Closing night, we put on a phenomenal show. The run was over. We struck the set. The stage was bare again. We were back in street clothes. The phenomenon of "Rosencrantz and Guildenstern" was, POOF!, gone.
We didn't have a recorded artifact of our energetic, stirring show.
I'm glad.
To me, the sublimity of live theater is that a troupe of actors creates a tangible reality, lives in it, draws an audience into it, and then POOF!, it's gone.
The live play is a phenomenon fully available to the five senses. For the couple of hours of a play, no other world exists except the reality of the play. It's a dream reality, a phenomenon of the imagination.
A live play makes things unseen visible and then they are invisible again. The physical reality of the production disappears and makes its home in the imagination and memory of the players and audience.
For years, I resisted buying a camera because I didn't want visual reminders of phenomenon I had experienced. I wanted those phenomenon to live in my dreams and to take on a life of their own in my imagination.
It's the same way with the classes I teach.
One term, a student of mine suggested I write a book grounded in my understanding of Shakespeare's plays. He was so devoted to this idea, that he audio taped a whole term's worth of my lectures and class discussions.
He gave me the tapes. He had recorded the phenomenon of this particular Shakespeare class.
I've never listened to those tapes.
I never will.
Like the phenomenon of passing through a day, each moment passing unrecorded into the next, some phenomenon sticking, to be remembered, most of it passing away, POOF!, gone, I prefer my classroom instruction to be so focused and so responsive to the phenomenon of each moment, that I do not want a record of what I've done in the past.
It's why I rarely bring notes to class.
Once recorded and edited on film, a movie remains a fixed phenomenon. We watch a movie, might see it multiple times, but it's no longer a fluid reality. The actors' performances are no longer in process.
Live theater is the opposite. Each performance is a new and different performance. Actors continue to grow into roles. Rehearsals continue on off days and the performance is further honed. Actors and tech crew make new discoveries.
It's a new phenomenon each time the cast and crew dive into it.
It's why I cannot watch the DVD of our cast's performance of 2005's "A Midsummer Night's Dream."
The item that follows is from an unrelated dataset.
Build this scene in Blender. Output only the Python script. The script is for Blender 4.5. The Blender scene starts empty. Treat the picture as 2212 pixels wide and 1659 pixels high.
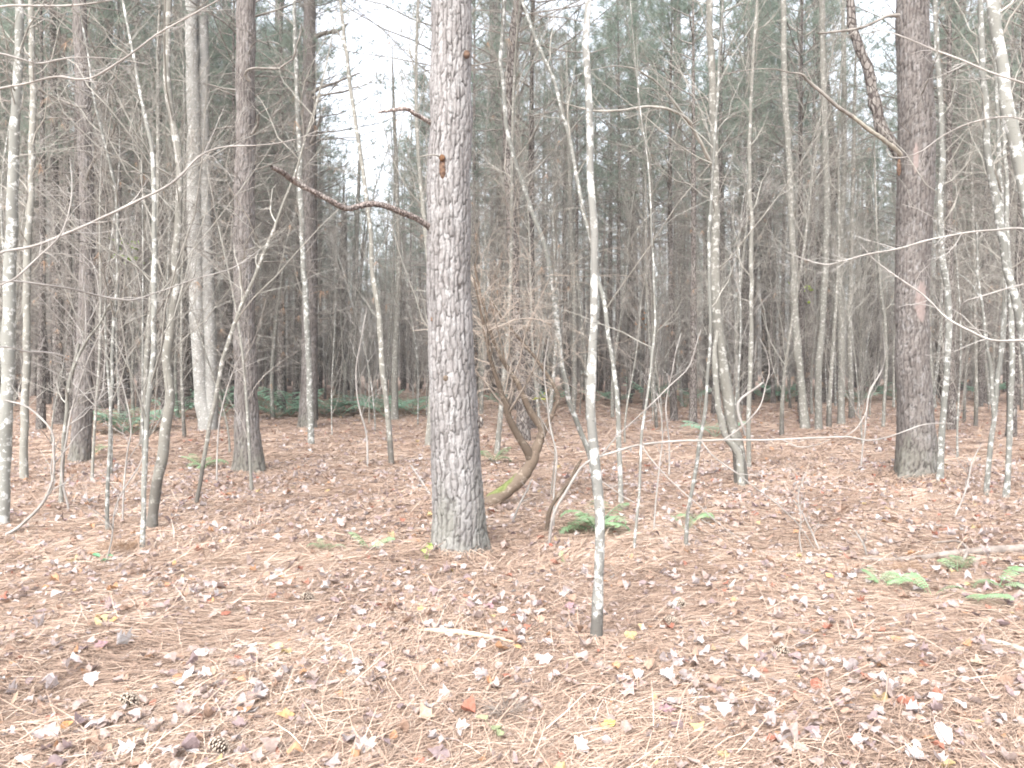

What I experienced as a fresh phenomenon with each performance is now frozen into a single phenomenon on a DVD.
I'd rather have those performances live in whatever is left behind in my memory and emotions after they, POOF!, disappeared.
4 comments:
I will see a play before the end of the year. I've never been but have always wanted to.
quite a tribute to the magic of the theater... what a wonderful insight you shared with us... thank you...
Excellent post, I agree entirely about the magic of live theatre. I'm not a big photographer for the reasons you share about why you avoided buying a camera for so long. I mostly take photos to share either through my blog or with friends and rarely take many photos even on holiday.
What an awful thing to happen to those actors in the dress rehearsal.
POOF!, gone! But isn't it good that they can live on in your memory. Maybe, this is the built in recorder that we were all meant to have.